Housekeeping

This week feels like a lot of to-dos to cross off, write more down, cross off. That tends to happen in a break at home during a release period. (Yes, I filed my taxes.)

The CBC ‘Next Chapter’ interview with Shelagh Rogers was exactly what I thought it would be: she’s warm, funny, really smart, likes puns (!), reads carefully, and somehow always wants to talk about some things I want to discuss in a book but no one else has asked. This time we keyed on family relationships in River of Stars, and on courage, in the widest sense. There’s a scene where a mother walks to a market town alone, trying to get help for a sick child, and for me it may be the bravest single thing done in the book. Shelagh gave me a chance to discuss that.

We chatted for about 45 minutes and it was a highlight of the media tour. It’ll air on ‘The Next Chapter’ on May 27th and then again on June 1st, and it’ll be a podcast, too, of course, for CBC.

Ottawa on Sunday night was genuinely a pleasure. First of all it is a good book town, period. Secondly, I seem to have a really solid readership base there, so it was a crowded, lively hall. I checked and a number of them had been at earlier readings years ago for Perfect Books, in a pub they booked. My considered view is that an audience with a drink or two to hand will laugh more easily – and when you want them to.

But even without much in the way of drinks Sunday, it was a terrific session. I was interviewed, after a short reading, by Neil Wilson, one of the Author’s Festival directors (a return engagement for us, we’d done this three years ago) and he gave me great questions to run with – and then in the Q&A the audience did the same.

The line was long and there was a panel starting in the same space, so the Festival people moved everyone to the basement for the signing. I made a (too predictable?) joke about none of them ever seeing the light of day again. Most stayed to get their books signed anyhow. Brave.

Tuesday was more questions, online this time, during a Q&A on Goodreads. I fielded about 70 questions or so through the morning and afternoon, typing away. I haven’t checked but am sure the field of my answers is littered with typos. My first sustained interaction on Goodreads, and it was a really generous group.

I also signed stock at two branches of Book City here in Toronto (both stores took photos, one caught me looking about as unshaven and shaggy as I get … well, I hope that is as shaggy as I get.)

River is still at #2 on the Maclean’s bestseller list which marks, best I can remember, the longest I’ve been at that high a level with any book. We’re #3 on the Canadian Bookseller’s Association list, too. I’ll slide soon: Le Carre, Hosseini, Dan Brown are all May books, and Edward Rutherford, who always hits the top levels just released his newest.

And I’m already back and forth with my editors on jacket copy for the paperback. That feels so strange (and we’ve talked about it): prepping the pb while still touring for the hardcover. But lead times are enormous in publishing these days. The good news is a wonderful slate of reviews to choose good quotes from. Do jacket and inside review quotes sell books? Old (endless?) debate. The industry still assumes they help.
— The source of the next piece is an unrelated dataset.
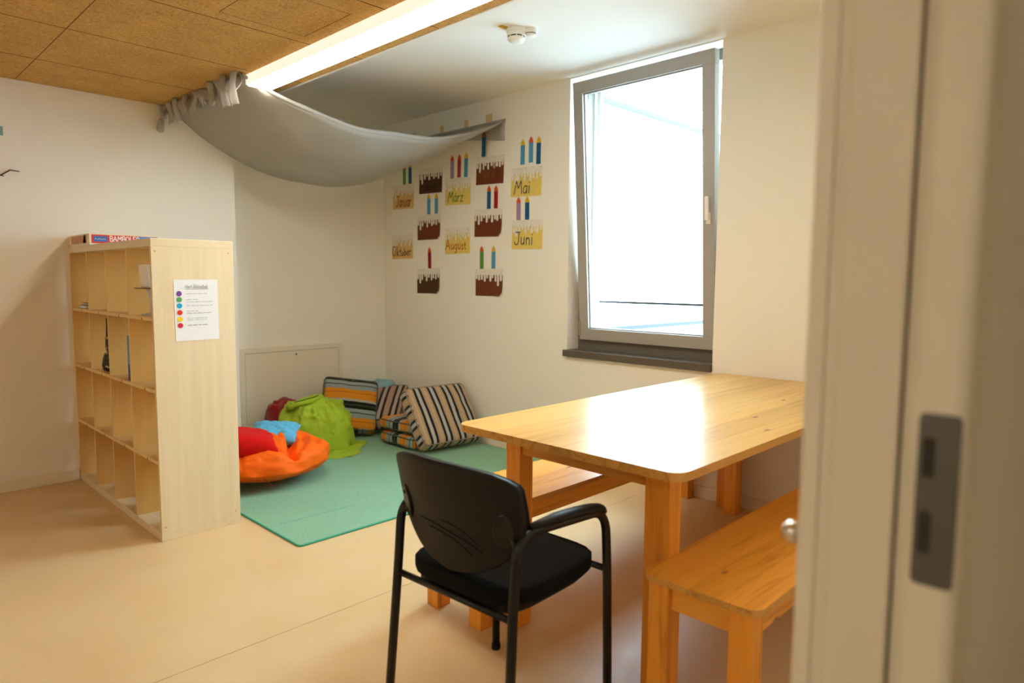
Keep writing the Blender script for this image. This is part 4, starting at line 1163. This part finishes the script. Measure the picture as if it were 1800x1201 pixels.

Next out-of-town is in two weeks, when I fly to Calgary (May 14) and Kamloops (May 16), for readings and signings. That should do it for spring, with the possible exception of a return to New York. Come fall, a new Festival season starts but that has a different vibe from touring with a new book. We’re weighing about 7-8 invitations and balancing dates. Before that I really want to have started the research for another book.

Touring is a dying phenomenon, really. Conversations on the road underscored this for me. Despite some colleagues who hold forth on giving away books and charging for readings and t-shirts (how realistic is that, honestly, for most authors?) the migration to online marketing and PR is a reality now. Even when I do an interview with, say, Nancy Pearl in Seattle, that evening ‘lives’ far longer and reaches more widely in the televised version of it than in the actual evening encounter. In a way, some are arguing, you do the live event to create the taped one. Different world.

 

 

3 thoughts on “Housekeeping

  1. I read through the Goodreads Q&A and didn’t note any typos. I just assumed Deb, Smarty and Alec were somewhere in the queue between you and the monitor.

  2. I read through the Goodreads Q&A and didn’t note any typos. I just assumed Deb, Smarty and Alec were somewhere in the queue between you and the monitor.

  3. The Ottawa reading and interview were absolutely worth the drive up from Mtl, so thank you again. I should have asked this question that night, but couldn’t formulate it right. I have had a few days to percolate and would be interested in hearing your thoughts on how you reconcile your…need (is that the right word?) for using the “quarter turn” due to your preference for not assuming you (we) know what an Emperor and his wife are discussing in their bedroom in Byzantium with your love of the Dunnett books. I don’t mean to imply that one must override the other. I’m just interested in your take on the subject.